In re Rivera
Decision Date | 02 July 1948 |
Citation | 79 F. Supp. 510 |
Parties | In re RIVERA. |
Court | U.S. District Court — Southern District of New York |
John F. X. McGohey, U. S. Atty., of New York City (Roy M. Cohn, Asst. U. S. Atty., of New York City, of counsel), for the United States.
Shearman & Sterling & Wright, of New York City (John A. Wilson and William F. Hamilton, both of New York City, of counsel), for respondents.
This is a motion by respondents to vacate and set aside a summons issued by a Special Agent of the Bureau of Internal Revenue under the authority of Section 3614 of the Internal Revenue Code, 26 U.S.C.A., and served upon John C. Macy, Assistant Cashier, National City Bank of New York, requiring him to appear to give testimony in the matter of the tax liability of Dr. Luis Rivera or Luis R. Feliciano, and to produce certain books and papers; and also to vacate and set aside an order of this court requiring him to comply with the said summons, issued pursuant to Section 3633(a).
The motion is made upon the ground that the books and papers are not in the possession, or under the control, of Macy, or of the head or home office of the National City Bank of New York, or of any person or persons in the head or home office, and are not within the State of New York, or the jurisdiction of this court or of the Bureau of Internal Revenue. No objection is made that Macy was not a proper person to be served with the summons on behalf of the Bank.
The National City Bank of New York (hereafter referred to as "the Bank") is a national banking association organized under the laws of the United States, with its principal or home office in the City of New York. In June 1918, it established a branch at San Juan, Porto Rico, as authorized by Section 25 of the Federal Reserve Act, Chap. 6, 38 Stat. 273-274, as amended by the Act of September 7, 1916, Chap. 461, 39 Stat. 755, now Section 601, 12 U.S.C.A. This section provided that national banking associations might obtain authority from the Federal Reserve Board to "establish branches in foreign countries or dependencies or insular possessions of the United States for the furtherance of the foreign commerce of the United States." The Bank now has 48 such branches.
It is well settled that a person cannot be compelled to produce, under a subpoena, a document which is neither in his possession nor under his control. The physical location of the document is unimportant. Basically, the test is control. Munroe v. United States, 1 Cir., 216 F. 107; In re National Public Utility Investing Corporation, 2 Cir., 79 F.2d 302; In re Harris, D.C.S.D.,N.Y., 27 F.Supp. 480; In re Grand Jury Subpoenas Duces Tecum, D.C.S.D.,N.Y., 72 F.Supp. 1013. And there is a "presumption that a corporation is in the possession and control of its own books." In re Ironclad Manufacturing Co., 2 Cir., 201 F. 66, 68.

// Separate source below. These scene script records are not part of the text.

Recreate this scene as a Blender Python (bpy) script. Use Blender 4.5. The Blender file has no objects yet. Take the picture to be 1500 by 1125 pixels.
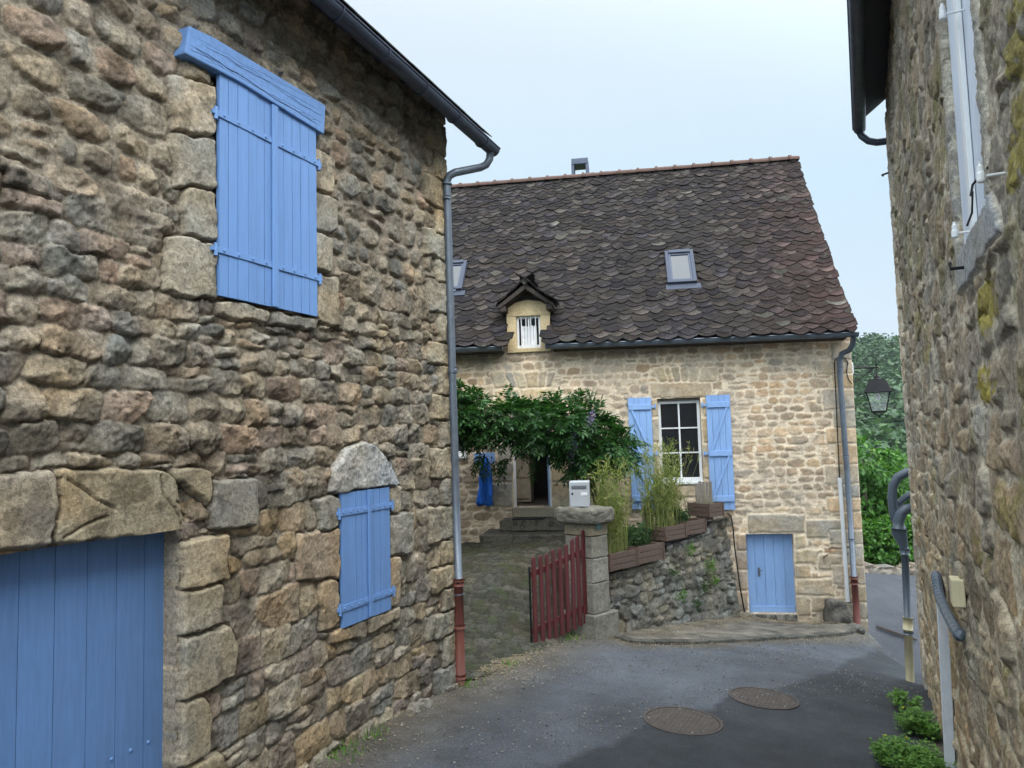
import bpy, math, random
import numpy as np
from mathutils import Vector
sc = bpy.context.scene
R = math.radians
random.seed(7)
rs = np.random.RandomState(11)
# ------------------------------------------------------------------ camera
CZ = 2.5
F_PX = 1083.0
PITCH, ROLL = R(4.25), R(-1.6)
cam_d = bpy.data.cameras.new('camera'); cam = bpy.data.objects.new('camera', cam_d)
sc.collection.objects.link(cam); sc.camera = cam
cam_d.sensor_width = 36; cam_d.lens = F_PX/1500*36; cam_d.clip_end = 3000; cam_d.clip_start = .05
cam.location = (0, 0, CZ)
cam.rotation_mode = 'QUATERNION'
from mathutils import Matrix
RM = Matrix.Rotation(R(90)+PITCH, 3, 'X') @ Matrix.Rotation(ROLL, 3, 'Z')
cam.rotation_quaternion = RM.to_quaternion()
RMn = np.array(RM)
CAM = np.array([0, 0, CZ])
def ray(px, py):
    return RMn @ np.array([(px-750)/F_PX, (562.5-py)/F_PX, -1.0])
def at_depth(px, py, Y):
    r = ray(px, py); return CAM + r*(Y/r[1])
class Frame:
    """local axes: u along, z up the face, d out of the face"""
    def __init__(s, O, U, V=(0, 0, 1), N=None):
        s.O = np.array(O, float); s.U = np.array(U, float); s.U /= np.linalg.norm(s.U)
        s.V = np.array(V, float); s.V /= np.linalg.norm(s.V)
        s.N = np.cross(s.U, s.V) if N is None else np.array(N, float)
    def P(s, u, z, d=0.0):
        u = np.asarray(u, float); z = np.asarray(z, float); d = np.asarray(d, float)
        return s.O + u[..., None]*s.U + z[..., None]*s.V + d[..., None]*s.N
    def px(s, x, y, d=0.0):
        r = ray(x, y); O = s.O + d*s.N
        t = np.dot(O-CAM, s.N)/np.dot(r, s.N)
        p = CAM+t*r-s.O
        return float(np.dot(p, s.U)), float(np.dot(p, s.V))
def hdir(vpx):
    a = math.atan((vpx-750)/F_PX); return np.array([math.sin(a), math.cos(a), 0])
dL = hdir(1228); cL = at_depth(667, 990, 7.65)
FL = Frame((cL[0], cL[1], 0), dL)                       # barn wall, u=0 at the far corner
dH = hdir(923); oH = at_depth(960, 640, 12.0)
FH = Frame((oH[0], oH[1], 0), (dH[1], -dH[0], 0))       # house facade
dR = hdir(1264); nR = np.array([dR[1], -dR[0], 0])
FR = Frame(nR*0.46, dR, N=-nR)                          # right-hand wall, seen along its length
pT = at_depth(884, 900, 9.62)
uu, zz = FH.px(1083, 900); eT = FH.P(uu, 0)
FT = Frame((pT[0], pT[1], 0), (eT-pT)*np.array([1, 1, 0])) # retaining wall
T_LEN = float(np.linalg.norm((eT-pT)[:2]))
W0 = Frame((0, 0, 0), (1, 0, 0))
# ------------------------------------------------------------------ objects
COL = sc.collection
ORG = {}
def thing(name, label, cat, loc=(0, 0, 0), group=None):
    o = bpy.data.objects.new(name, None); COL.objects.link(o); o.location = tuple(float(v) for v in loc)
    o.empty_display_size = .2
    o['label'] = label; o['category'] = cat
    if group: o['group'] = group
    ORG[o.name] = np.array(loc, float); return o
def tag(o, label=None, cat=None, group=None, kind=None):
    for k, v in (('label', label), ('category', cat), ('group', group), ('kind', kind)):
        if v: o[k] = v
    return o
class MB:
    def __init__(s): s.v = []; s.f = []; s.c = []; s.n = 0
    def add(s, V, Fc, col=None):
        V = np.asarray(V, float).reshape(-1, 3)
        s.v.append(V); Fc = [tuple(int(i)+s.n for i in f) for f in Fc]; s.f += Fc
        if col is None: col = (1, 1, 1)
        col = np.asarray(col, float)
        if col.ndim == 1: col = np.repeat(col[None, :], len(V), 0)
        s.c.append(col); s.n += len(V); return s
    def box(s, F, u0, u1, z0, z1, d0, d1, col=None):
        pts = [(u0, z0, d0), (u1, z0, d0), (u1, z1, d0), (u0, z1, d0), (u0, z0, d1), (u1, z0, d1), (u1, z1, d1), (u0, z1, d1)]
        s.add([F.P(*p) for p in pts], [(0, 3, 2, 1), (4, 5, 6, 7), (0, 1, 5, 4), (1, 2, 6, 5), (2, 3, 7, 6), (3, 0, 4, 7)], col); return s
    def prism(s, F, poly, d0, d1, col=None):
        n = len(poly)
        V = [F.P(a, b, d0) for a, b in poly]+[F.P(a, b, d1) for a, b in poly]
        Fc = [tuple(range(n))[::-1], tuple(range(n, 2*n))]+[(i, (i+1) % n, n+(i+1) % n, n+i) for i in range(n)]
        s.add(V, Fc, col); return s
    def tube(s, path, r, seg=10, col=None, cap=True):
        P = [np.array(p, float) for p in path]; n = len(P)
        rr = r if hasattr(r, '__len__') else [r]*n
        rings = []; prev = None
        for i in range(n):
            t = P[min(i+1, n-1)]-P[max(i-1, 0)]; t /= (np.linalg.norm(t)+1e-9)
            if prev is None:
                a = np.array([0, 0, 1.]) if abs(t[2]) < .9 else np.array([1., 0, 0])
            else: a = prev
            b = np.cross(t, a); b /= (np.linalg.norm(b)+1e-9); a = np.cross(b, t); prev = a
            ang = np.arange(seg)*2*math.pi/seg
            rings.append(P[i]+rr[i]*(np.cos(ang)[:, None]*a+np.sin(ang)[:, None]*b))
        V = np.concatenate(rings)
        Fc = [(i*seg+j, i*seg+(j+1) % seg, (i+1)*seg+(j+1) % seg, (i+1)*seg+j) for i in range(n-1) for j in range(seg)]
        if cap: Fc += [tuple(range(seg)), tuple(range((n-1)*seg, n*seg))[::-1]]
        s.add(V, Fc, col); return s
    def lathe(s, c, prof, seg=20, col=None, axis=(0, 0, 1)):
        ax = np.array(axis, float); ax /= np.linalg.norm(ax); c = np.array(c, float)
        return s.tube([c+ax*(z+1e-4*i) for i, (r, z) in enumerate(prof)], [max(r, 1e-4) for r, z in prof], seg, col)
    def build(s, name, mat, parent=None, smooth=False, bevel=0, org=None):
        V = np.concatenate(s.v); C = np.concatenate(s.c)
        if parent is not None: o0 = ORG[parent.name]
        else: o0 = np.array(org if org is not None else (V.min(0)+V.max(0))/2*np.array([1, 1, 0])+np.array([0, 0, V[:, 2].min()]), float)
        me = bpy.data.meshes.new(name); me.from_pydata((V-o0).tolist(), [], s.f)
        ca = me.color_attributes.new('Col', 'FLOAT_COLOR', 'POINT')
        ca.data.foreach_set('color', np.concatenate([C, np.ones((len(C), 1))], 1).astype(np.float32).ravel())
        if smooth: me.polygons.foreach_set('use_smooth', [True]*len(me.polygons))
        me.materials.append(mat); me.update()
        return link(name, me, parent, o0, bevel)
def link(name, me, parent, o0, bevel=0):
    o = bpy.data.objects.new(name, me); COL.objects.link(o)
    if parent is not None: o.parent = parent
    else: o.location = tuple(o0)
    ORG[o.name] = np.array(o0)
    if bevel:
        b = o.modifiers.new('bevel', 'BEVEL'); b.width = bevel; b.segments = 2; b.limit_method = 'ANGLE'; b.angle_limit = R(40)
    return o
def big_mesh(name, V, Q, C, mat, parent=None, smooth=True, org=None, tris=False):
    """numpy arrays straight to a mesh. Q (n,4) or (n,3)"""
    V = np.asarray(V, np.float64); o0 = ORG[parent.name] if parent is not None else np.array(org if org is not None else (*((V[:, :2].min(0)+V[:, :2].max(0))/2), V[:, 2].min()), float)
    me = bpy.data.meshes.new(name); k = Q.shape[1]
    me.vertices.add(len(V)); me.vertices.foreach_set('co', (V-o0).astype(np.float32).ravel())
    me.loops.add(Q.size); me.loops.foreach_set('vertex_index', Q.astype(np.int32).ravel())
    me.polygons.add(len(Q)); me.polygons.foreach_set('loop_start', np.arange(0, Q.size, k, dtype=np.int32))
    me.polygons.foreach_set('loop_total', np.full(len(Q), k, dtype=np.int32))
    if smooth: me.polygons.foreach_set('use_smooth', np.ones(len(Q), dtype=bool))
    if C is not None:
        ca = me.color_attributes.new('Col', 'FLOAT_COLOR', 'POINT')
        ca.data.foreach_set('color', np.concatenate([C, np.ones((len(C), 1))], 1).astype(np.float32).ravel())
    me.materials.append(mat); me.update(calc_edges=True); me.validate()
    return link(name, me, parent, o0)
# ------------------------------------------------------------------ noise
def vnoise(x, y, seed=0):
    r = np.random.RandomState(seed); T = r.rand(256, 256)
    xi = np.floor(x).astype(int); yi = np.floor(y).astype(int); fx = x-xi; fy = y-yi
    fx = fx*fx*(3-2*fx); fy = fy*fy*(3-2*fy)
    a = T[xi & 255, yi & 255]; b = T[(xi+1) & 255, yi & 255]; c = T[xi & 255, (yi+1) & 255]; d = T[(xi+1) & 255, (yi+1) & 255]
    return (a*(1-fx)+b*fx)*(1-fy)+(c*(1-fx)+d*fx)*fy
def fbm(x, y, sc_, oct=4, seed=0, gain=.5):
    s = 0; a = 1; t = 0; f = sc_
    for i in range(oct):
        s = s+a*vnoise(x*f+i*17.3, y*f+i*9.1, seed+i); t += a; a *= gain; f *= 2.03
    return s/t
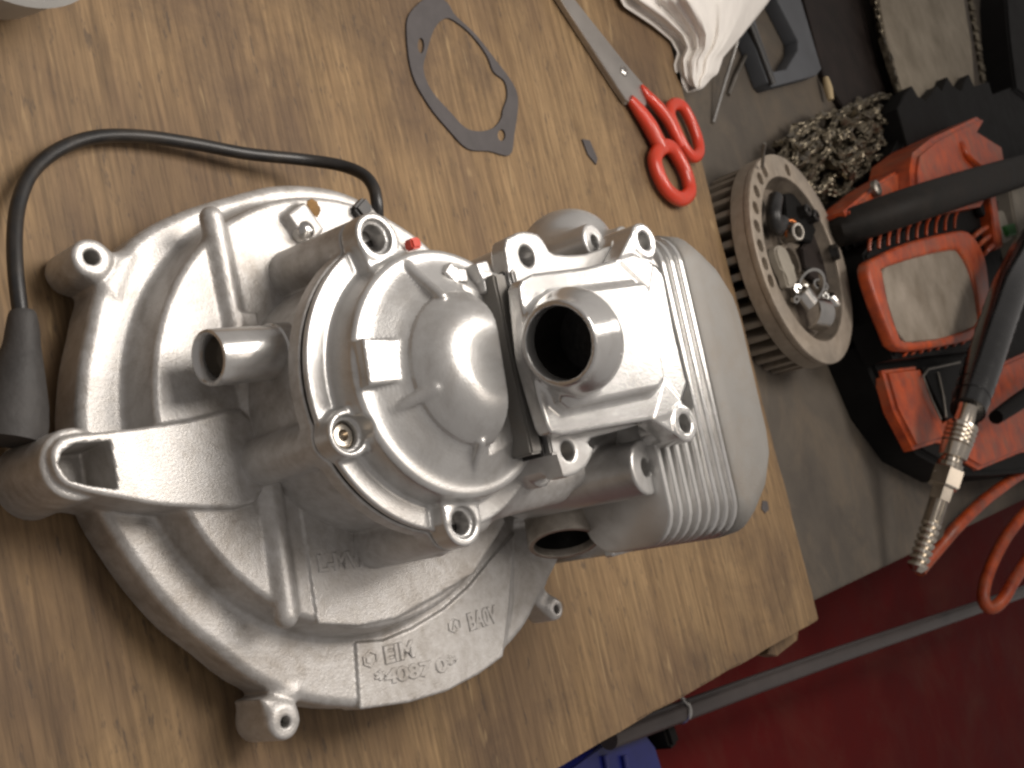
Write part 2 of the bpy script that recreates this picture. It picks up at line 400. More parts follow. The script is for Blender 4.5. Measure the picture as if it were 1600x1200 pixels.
        me.normals_split_custom_set_from_vertices([tuple(x) for x in nrm.tolist()])
        return link(name, me, mtl, parent)
# ================================================================== SETTING
c0 = P(1280, 968); far = P(1085, 210); ang = math.atan2(c0[1]-far[1], c0[0]-far[0])
# wooden board: local x along the grain, corner at its far right end
bo = root('wooden_board', (c0[0], c0[1], -15), 'large worn brown wooden board lying under the engine, its corner overhanging the red trolley', 'board')
bo.rotation_euler = (0, 0, ang)
bm = BM()
r2 = math.radians(.8)
pts = [(0, 0), (-900, 0), (-900, -800), (2, -800)]
bpts = []
for a, b in zip(pts, pts[1:]+pts[:1]):
    for t in np.linspace(0, 1, 60, endpoint=False):
        q = np.array(a)*(1-t)+np.array(b)*t; e = np.array([b[1]-a[1], a[0]-b[0]])/np.hypot(b[0]-a[0], b[1]-a[1])
        bpts.append(q+e*random.uniform(-.35, .35))
poly_prism(bm, bpts, 0, 15, .8, 2)
finish('board_top', bm, WOOD, bo, local=True, ang=60)
# splinter under the corner
slab('splinter', [(1205, 1004), (1248, 985), (1246, 1000), (1215, 1025), (1200, 1022)], -15.5, -22, WOOD, bo, bevel=.4)
# grey bench sheet (a setting surface) and the red trolley beyond it
ea, eb = P(1280, 935, -15), P(1415, 870, -15); ed = (eb-ea)/np.linalg.norm(eb-ea)
q0, q1 = ea-ed*900, ea+ed*1500
bm = BM(); poly_prism(bm, [(-900, q0[1]), q0[:2], q1[:2], (-900, q1[1])], -40, -15.02, 1.2)
tag(finish('workbench', bm, BENCH), kind='structure')
bm = BM(); box(bm, (0, 700, -905), (6000, 6000, 10))
tag(finish('floor', bm, mat('dark_floor', (.05, .045, .04), .8, 0, .2, 3)), kind='structure')
tr = root('tool_trolley', (420, 700, -900), 'dark red painted tool trolley with a grey rail along its side, below the bench edge', 'trolley')
bm = BM(); box(bm, (520, 760, -500), (640, 1500, 760), bevel=6); finish('cabinet', bm, REDP, tr)
ptube('rail', [(950, 1154, -62), (1300, 1027, -62), (1600, 924, -62), (1800, 852, -62)], 5.4, RAILM, tr, sm=3)
pa = P(1062, 1110, -62); pb = P(1600, 924, -62); rd = (pb-pa)/np.linalg.norm(pb-pa)
bm = BM(); lathe(bm, [(6.0, -1), (6.9, -.8), (6.9, .8), (6.0, 1)], pa, rd); finish('rail_ring', bm, STEEL, tr)
bm = BM()
pc = P(1045, 1135, -70); box(bm, (pc[0]+2, pc[1]-4, pc[2]-24), (14, 10, 56), bevel=2); finish('rail_bracket', bm, BLACKP, tr)
# blue box under the board
bl = root('blue_crate', P(960, 1170, -110), 'dark blue plastic crate under the board edge beside the red trolley', 'crate')
slab('crate_wall', [(870, 1330), (880, 1195), (945, 1150), (1005, 1130), (1028, 1160), (1045, 1215), (1060, 1330)], -70, -160, BLUE, bl, bevel=4)
for x in (945, 975):
    ptube('crate_rib', [(x, 1180, -69), (x+8, 1230, -69), (x+14, 1300, -69)], 1.6, BLUE, bl)
# ================================================================== ENGINE
EM = Matrix([[EU[i], EV[i], EW[i], EO[i]*SC] for i in range(3)]+[[0, 0, 0, 1]])
eng = root('moped_engine', None, 'silver cast aluminium moped engine lying on its side on the wooden board', 'engine', matrix=EM)
CX, CY = 28., 67.
# ---- magneto housing (the big disc)
f = Field((-62, -32, -1), (132, 165, 37), .62)
out = [(375, 300), (300, 322), (240, 349), (202, 378), (172, 420), (150, 461), (139, 510), (129, 555), (124, 600), (122, 656), (132, 730), (161, 806), (195, 862), (232, 915), (285, 975), (337, 1016), (394, 1061), (472, 1095), (555, 1106), (640, 1095), (700, 1077), (750, 1050), (787, 1025), (812, 1003), (836, 972), (852, 940), (870, 905), (890, 862), (905, 800), (860, 640), (800, 540), (760, 480), (722, 422), (647, 367), (600, 330), (560, 306), (520, 292), (470, 286), (425, 288)]
O2 = smooth_poly(E2(out, 16), 3)
f.poly(O2, 0, 16, 3.0)
f.cyl((CX, CY, 8), (CX, CY, 29), 64.2, 61.4, 1.6, k=2.2)
# lower step on the outlet side: slope away
f.poly(E2([(806, 815), (806, 940), (789, 1040), (830, 1040), (960, 960), (960, 800)], 16), 12.5, 24, 2.5, k=2, cut=True)
# lugs
for (x, y, tx, ty, r, hr, tp) in ((143, 402, 195, 430, 5.0, 2.0, 16.8), (446, 1128, 440, 1085, 4.6, 1.5, 16.8), (870, 952, 835, 915, 3.4, 1.4, 11)):
    c = E(x, y, tp); t = E(tx, ty, tp)
    f.cyl((c[0], c[1], 0), (c[0], c[1], tp), r+.4, r, 1.2, k=.6)
    d = (t-c); nv = np.array([-d[1], d[0], 0])/np.linalg.norm(d)
    f.poly([tuple((c+nv*r*.8)[:2]), tuple((t+nv*r*1.2)[:2]), tuple((t-nv*r*1.2)[:2]), tuple((c-nv*r*.8)[:2])], 1, tp-1.2, 1.5, k=3.5)
    f.cyl((c[0], c[1], 4), (c[0], c[1], 30), hr, rd=.1, k=.4, cut=True)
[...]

Section 604 of the Federal Reserve Act, 12 U.S.C.A., provides as follows:
"Every national banking association operating foreign branches shall conduct the accounts of each foreign branch independently of the accounts of other foreign branches established by it and of its home office, and shall at the end of each fiscal period transfer to its general ledger the profit or loss accrued at each branch as a separate item."
The government contends that the moving papers in support of the motion show that the home office of the Bank has general supervision and control over the affairs of the San Juan branch, and, therefore, can obtain and produce the required records. The Bank contends that the San Juan branch is a separate entity and that under the decision in In re Harris, supra, it cannot be compelled to produce any records of the branch.